The FPS combat itself is pretty horrendous and seems like something made by a typical Euro with zero experience in contemporary FPS games much less any real world experience with firearms, ownership of firearms, and their end-user utility. As an American; I can almost taste the real world politics through my screen. It is truly distasteful.
I haven't played Elite Dangerous since May as it hasn't met my expectations as a customer, nor has it even come close. Until Frontier pulls their heads out of the sand and performs what is essentially a value change for weapon performance and grind requirements related to FPS gameplay I won't be coming back.
 
SDPs are actually pretty easy to get if you're prepared to relog, but that's terrible game play. I don't feel the need to relog in Borizons but I do in Oddy.
If you can find specific IM Threat 1 or 2 which since the last update seem to have almost vanished.
 
Apart from the fact that we can actually replace or remove engineering on ship modules whereas in Odyssey they get locked-in to the suit or weapon, which exponentially increases the requirements for gathering mats over Horizons engineering so they aren't really equal. I think once more people unlock Odyssey engineers they are all going to realise this but your point regarding availability vs requirement still stands.
And you can trade everything in Horizons.
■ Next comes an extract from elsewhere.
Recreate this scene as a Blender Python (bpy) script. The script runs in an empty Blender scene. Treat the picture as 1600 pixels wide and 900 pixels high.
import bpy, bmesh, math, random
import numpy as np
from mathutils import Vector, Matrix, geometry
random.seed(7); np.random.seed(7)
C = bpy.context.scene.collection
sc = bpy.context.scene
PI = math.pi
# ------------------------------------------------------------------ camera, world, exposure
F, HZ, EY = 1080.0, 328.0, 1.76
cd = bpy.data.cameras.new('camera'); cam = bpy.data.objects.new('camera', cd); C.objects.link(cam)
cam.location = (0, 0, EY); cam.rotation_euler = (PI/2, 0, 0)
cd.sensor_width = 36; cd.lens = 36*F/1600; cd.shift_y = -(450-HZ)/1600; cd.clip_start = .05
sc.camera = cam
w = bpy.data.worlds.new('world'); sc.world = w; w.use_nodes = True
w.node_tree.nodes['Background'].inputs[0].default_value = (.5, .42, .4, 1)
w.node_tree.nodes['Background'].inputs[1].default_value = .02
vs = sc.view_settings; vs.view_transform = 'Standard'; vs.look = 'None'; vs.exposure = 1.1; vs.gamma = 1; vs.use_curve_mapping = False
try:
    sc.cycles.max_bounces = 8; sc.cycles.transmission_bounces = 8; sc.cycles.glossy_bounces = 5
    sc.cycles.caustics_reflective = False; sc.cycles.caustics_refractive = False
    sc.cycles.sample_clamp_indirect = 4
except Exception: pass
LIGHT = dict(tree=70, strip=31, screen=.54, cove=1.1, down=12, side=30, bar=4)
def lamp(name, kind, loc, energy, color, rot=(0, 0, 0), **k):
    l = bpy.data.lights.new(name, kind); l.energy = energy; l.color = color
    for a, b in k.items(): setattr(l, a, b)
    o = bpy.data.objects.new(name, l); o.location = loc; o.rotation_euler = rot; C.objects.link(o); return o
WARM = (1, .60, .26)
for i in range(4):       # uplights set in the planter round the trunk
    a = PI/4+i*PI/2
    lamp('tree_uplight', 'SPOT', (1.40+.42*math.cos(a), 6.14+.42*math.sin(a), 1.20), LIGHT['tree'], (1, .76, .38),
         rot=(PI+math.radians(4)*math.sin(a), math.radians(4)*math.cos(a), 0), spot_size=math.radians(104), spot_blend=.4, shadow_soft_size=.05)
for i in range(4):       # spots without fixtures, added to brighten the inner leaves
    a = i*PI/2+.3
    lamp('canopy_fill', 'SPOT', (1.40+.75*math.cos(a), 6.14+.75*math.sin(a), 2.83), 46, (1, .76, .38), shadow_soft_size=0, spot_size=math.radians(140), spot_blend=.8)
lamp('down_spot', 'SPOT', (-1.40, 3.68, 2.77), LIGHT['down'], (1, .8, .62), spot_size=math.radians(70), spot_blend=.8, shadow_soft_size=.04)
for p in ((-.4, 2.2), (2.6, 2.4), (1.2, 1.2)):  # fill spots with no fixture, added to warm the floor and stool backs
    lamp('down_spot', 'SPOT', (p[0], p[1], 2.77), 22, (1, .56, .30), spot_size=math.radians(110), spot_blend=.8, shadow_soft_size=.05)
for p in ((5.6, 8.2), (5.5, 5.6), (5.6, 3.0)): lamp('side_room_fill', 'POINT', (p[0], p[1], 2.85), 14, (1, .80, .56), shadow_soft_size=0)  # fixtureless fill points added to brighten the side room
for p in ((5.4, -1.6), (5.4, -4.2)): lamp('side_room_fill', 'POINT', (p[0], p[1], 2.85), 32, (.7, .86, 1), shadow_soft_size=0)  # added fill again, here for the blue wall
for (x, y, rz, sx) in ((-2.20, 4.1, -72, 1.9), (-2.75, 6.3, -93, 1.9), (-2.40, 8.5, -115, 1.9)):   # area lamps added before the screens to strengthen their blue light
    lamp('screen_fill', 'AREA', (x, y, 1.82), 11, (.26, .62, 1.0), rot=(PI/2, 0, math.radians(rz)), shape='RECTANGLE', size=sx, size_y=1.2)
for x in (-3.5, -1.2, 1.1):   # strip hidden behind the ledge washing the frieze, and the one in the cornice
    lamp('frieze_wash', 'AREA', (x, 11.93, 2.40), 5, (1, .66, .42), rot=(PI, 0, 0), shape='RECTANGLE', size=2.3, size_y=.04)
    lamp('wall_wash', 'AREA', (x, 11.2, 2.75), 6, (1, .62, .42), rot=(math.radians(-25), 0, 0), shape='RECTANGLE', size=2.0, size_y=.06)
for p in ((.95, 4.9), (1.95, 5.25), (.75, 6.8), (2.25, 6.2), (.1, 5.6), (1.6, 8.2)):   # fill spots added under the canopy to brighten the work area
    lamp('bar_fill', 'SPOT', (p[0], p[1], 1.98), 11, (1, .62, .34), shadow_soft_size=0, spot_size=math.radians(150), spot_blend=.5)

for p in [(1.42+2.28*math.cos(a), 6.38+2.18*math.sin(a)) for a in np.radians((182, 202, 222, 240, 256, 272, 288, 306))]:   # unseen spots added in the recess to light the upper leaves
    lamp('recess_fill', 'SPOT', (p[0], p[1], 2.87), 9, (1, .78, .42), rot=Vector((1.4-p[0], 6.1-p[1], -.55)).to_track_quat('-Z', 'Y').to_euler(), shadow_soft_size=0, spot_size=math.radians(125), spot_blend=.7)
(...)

Which makes even the useless data useful in a way.
 
Mission rewards that just pay you a material exchange voucher rather than a specific material, so you can pick which material you actually want - maybe limit it to the type of station, so if you want data rewards you'll have to do some work for someone that owns a hi-tech station.
This could be something the mission givers in the stations do - having to wander around for a few minutes to see if any of them are offering a mission you want for a reward you want is pointless even if you can get double pay, when you can scan 60-70 missions at once from the terminal. If a successful negotiation let you pick a material reward, rather than just increasing the payout size, I'd check them out all the time.